* **Task instructions**
Below are records; please set down exactly the lines from the first through the one containing "return CAM + d*(Y/d.y)".
>> begin Source material
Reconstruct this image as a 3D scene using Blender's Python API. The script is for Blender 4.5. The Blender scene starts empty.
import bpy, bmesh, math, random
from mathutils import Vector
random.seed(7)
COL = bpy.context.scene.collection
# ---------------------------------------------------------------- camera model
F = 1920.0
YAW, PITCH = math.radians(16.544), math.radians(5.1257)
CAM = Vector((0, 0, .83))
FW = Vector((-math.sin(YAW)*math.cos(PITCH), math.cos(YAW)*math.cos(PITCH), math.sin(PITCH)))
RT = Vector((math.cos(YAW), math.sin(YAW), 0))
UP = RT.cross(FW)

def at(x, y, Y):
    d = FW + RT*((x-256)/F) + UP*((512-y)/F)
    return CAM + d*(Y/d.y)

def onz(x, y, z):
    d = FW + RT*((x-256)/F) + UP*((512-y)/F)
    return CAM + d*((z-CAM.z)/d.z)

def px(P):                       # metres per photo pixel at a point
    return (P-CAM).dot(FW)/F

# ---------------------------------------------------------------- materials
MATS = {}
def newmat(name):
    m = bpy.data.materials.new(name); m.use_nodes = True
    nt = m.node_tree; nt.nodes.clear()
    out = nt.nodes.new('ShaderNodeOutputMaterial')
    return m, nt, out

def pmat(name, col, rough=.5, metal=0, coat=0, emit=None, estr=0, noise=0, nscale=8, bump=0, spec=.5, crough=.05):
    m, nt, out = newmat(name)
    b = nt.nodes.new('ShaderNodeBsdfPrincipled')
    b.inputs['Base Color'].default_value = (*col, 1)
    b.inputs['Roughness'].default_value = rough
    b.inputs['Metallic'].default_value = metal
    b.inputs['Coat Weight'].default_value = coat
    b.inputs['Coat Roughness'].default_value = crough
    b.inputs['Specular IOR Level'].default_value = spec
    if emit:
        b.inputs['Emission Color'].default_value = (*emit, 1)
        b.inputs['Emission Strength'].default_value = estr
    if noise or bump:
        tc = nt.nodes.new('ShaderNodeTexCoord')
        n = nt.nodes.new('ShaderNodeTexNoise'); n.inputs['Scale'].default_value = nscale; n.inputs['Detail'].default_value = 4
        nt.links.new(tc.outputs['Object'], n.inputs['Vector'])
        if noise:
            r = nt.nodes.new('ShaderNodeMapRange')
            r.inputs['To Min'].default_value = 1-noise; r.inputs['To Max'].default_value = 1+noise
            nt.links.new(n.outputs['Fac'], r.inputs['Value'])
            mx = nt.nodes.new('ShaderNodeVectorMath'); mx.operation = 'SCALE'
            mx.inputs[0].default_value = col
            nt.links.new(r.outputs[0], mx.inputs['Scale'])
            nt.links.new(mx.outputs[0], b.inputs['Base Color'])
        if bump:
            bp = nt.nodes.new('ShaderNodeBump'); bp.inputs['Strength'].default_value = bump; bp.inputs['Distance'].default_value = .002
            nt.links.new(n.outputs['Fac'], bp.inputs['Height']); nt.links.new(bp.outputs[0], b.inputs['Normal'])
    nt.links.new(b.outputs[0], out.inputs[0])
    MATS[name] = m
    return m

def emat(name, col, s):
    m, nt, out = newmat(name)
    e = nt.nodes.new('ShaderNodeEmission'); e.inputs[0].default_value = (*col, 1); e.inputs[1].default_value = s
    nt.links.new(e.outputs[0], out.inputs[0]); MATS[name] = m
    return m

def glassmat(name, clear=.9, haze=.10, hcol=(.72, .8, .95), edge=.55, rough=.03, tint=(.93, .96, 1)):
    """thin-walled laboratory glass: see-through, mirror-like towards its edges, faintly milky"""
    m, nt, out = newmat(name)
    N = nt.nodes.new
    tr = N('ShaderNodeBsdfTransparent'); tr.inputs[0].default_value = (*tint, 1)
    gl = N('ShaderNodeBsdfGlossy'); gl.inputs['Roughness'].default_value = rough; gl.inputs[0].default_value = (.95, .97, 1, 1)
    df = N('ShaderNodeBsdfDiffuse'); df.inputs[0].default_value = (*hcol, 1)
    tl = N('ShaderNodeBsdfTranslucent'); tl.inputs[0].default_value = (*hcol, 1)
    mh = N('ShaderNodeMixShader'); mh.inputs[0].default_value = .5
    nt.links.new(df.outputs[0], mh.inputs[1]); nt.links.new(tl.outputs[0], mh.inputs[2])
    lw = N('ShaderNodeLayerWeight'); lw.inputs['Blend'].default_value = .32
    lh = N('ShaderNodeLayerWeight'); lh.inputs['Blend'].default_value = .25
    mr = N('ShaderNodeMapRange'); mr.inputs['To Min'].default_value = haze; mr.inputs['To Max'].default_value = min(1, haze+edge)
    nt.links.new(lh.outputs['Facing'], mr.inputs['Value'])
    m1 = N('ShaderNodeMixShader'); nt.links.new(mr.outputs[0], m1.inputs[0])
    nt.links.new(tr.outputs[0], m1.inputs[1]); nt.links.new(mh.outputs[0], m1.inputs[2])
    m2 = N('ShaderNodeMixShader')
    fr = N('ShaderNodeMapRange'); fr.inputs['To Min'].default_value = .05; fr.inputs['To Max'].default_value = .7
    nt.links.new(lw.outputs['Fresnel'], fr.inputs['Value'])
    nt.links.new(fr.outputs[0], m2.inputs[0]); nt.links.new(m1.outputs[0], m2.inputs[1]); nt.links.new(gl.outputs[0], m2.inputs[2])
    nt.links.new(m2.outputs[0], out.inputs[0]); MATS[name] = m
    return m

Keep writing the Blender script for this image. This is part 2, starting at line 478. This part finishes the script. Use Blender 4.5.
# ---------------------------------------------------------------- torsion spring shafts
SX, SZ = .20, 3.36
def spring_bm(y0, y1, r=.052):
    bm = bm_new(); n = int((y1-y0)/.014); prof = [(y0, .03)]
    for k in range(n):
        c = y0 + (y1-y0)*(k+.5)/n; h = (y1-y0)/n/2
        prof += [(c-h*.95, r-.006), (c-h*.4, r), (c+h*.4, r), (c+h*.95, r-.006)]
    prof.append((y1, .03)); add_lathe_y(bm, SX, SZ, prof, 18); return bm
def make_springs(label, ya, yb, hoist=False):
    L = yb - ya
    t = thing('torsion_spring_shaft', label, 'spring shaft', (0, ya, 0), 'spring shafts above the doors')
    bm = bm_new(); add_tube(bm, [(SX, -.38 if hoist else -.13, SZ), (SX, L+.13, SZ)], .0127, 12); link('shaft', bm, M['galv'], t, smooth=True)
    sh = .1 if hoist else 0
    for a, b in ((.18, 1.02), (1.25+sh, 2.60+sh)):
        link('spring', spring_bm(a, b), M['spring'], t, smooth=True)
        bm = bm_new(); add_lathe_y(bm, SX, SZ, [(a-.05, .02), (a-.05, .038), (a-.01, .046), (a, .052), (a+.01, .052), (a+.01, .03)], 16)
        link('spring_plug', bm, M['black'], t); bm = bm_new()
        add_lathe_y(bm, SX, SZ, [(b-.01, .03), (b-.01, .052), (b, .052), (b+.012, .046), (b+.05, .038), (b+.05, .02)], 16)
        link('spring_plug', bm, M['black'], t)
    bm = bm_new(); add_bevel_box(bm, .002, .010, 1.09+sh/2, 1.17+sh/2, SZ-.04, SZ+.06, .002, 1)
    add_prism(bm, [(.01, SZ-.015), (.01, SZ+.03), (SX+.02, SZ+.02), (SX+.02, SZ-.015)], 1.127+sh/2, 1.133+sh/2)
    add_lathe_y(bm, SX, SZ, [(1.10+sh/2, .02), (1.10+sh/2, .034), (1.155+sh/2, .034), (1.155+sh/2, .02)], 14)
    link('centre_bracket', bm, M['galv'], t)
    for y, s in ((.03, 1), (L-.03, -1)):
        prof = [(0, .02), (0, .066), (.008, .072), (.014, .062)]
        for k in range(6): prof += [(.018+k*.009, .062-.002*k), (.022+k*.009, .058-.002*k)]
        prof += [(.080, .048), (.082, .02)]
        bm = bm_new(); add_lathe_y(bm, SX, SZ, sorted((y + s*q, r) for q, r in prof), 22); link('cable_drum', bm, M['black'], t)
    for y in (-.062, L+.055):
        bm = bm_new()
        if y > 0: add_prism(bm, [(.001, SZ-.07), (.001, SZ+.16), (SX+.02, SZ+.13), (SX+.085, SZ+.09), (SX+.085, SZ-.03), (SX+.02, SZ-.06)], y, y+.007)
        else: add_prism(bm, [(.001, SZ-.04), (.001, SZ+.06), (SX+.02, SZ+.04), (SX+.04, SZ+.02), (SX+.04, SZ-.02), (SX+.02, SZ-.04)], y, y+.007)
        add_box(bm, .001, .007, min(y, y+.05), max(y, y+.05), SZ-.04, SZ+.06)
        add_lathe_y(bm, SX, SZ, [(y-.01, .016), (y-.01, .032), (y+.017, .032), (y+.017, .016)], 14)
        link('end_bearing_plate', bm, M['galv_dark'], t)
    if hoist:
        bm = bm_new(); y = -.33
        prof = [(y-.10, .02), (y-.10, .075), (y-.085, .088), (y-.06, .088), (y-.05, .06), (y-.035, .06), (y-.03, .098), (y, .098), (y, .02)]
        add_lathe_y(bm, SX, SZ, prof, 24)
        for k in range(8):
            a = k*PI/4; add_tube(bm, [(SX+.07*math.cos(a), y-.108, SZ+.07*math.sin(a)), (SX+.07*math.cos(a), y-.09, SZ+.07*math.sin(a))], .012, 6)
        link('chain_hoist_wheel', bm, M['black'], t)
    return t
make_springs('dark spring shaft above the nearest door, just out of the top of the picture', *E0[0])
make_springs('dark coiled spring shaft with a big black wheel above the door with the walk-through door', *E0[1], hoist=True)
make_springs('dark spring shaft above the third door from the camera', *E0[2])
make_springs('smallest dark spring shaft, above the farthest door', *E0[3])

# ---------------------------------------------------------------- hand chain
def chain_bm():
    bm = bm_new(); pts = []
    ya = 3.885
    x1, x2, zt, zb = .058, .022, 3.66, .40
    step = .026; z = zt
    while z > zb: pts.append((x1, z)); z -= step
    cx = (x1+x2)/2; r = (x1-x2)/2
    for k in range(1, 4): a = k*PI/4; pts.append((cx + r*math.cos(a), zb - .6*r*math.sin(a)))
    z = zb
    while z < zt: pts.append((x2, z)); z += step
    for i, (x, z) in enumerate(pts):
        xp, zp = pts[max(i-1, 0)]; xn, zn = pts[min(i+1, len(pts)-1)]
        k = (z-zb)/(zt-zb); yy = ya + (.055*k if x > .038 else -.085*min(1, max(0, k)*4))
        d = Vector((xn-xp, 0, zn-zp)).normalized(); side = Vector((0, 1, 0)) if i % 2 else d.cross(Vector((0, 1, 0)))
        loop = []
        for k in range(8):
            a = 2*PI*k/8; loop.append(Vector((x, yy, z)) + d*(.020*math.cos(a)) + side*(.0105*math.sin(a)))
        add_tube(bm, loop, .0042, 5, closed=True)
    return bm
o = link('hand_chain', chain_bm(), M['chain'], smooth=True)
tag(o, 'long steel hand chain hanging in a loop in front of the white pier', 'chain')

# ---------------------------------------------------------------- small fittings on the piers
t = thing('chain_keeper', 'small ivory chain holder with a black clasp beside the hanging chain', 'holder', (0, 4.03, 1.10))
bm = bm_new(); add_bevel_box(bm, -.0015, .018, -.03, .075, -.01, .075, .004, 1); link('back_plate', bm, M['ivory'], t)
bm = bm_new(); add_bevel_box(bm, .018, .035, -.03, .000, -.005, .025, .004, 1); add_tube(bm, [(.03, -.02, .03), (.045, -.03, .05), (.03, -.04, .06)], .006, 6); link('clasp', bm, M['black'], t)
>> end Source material
* **Exercise result**
Reconstruct this image as a 3D scene using Blender's Python API. The script is for Blender 4.5. The Blender scene starts empty.
import bpy, bmesh, math, random
from mathutils import Vector
random.seed(7)
COL = bpy.context.scene.collection
# ---------------------------------------------------------------- camera model
F = 1920.0
YAW, PITCH = math.radians(16.544), math.radians(5.1257)
CAM = Vector((0, 0, .83))
FW = Vector((-math.sin(YAW)*math.cos(PITCH), math.cos(YAW)*math.cos(PITCH), math.sin(PITCH)))
RT = Vector((math.cos(YAW), math.sin(YAW), 0))
UP = RT.cross(FW)

def at(x, y, Y):
    d = FW + RT*((x-256)/F) + UP*((512-y)/F)
    return CAM + d*(Y/d.y)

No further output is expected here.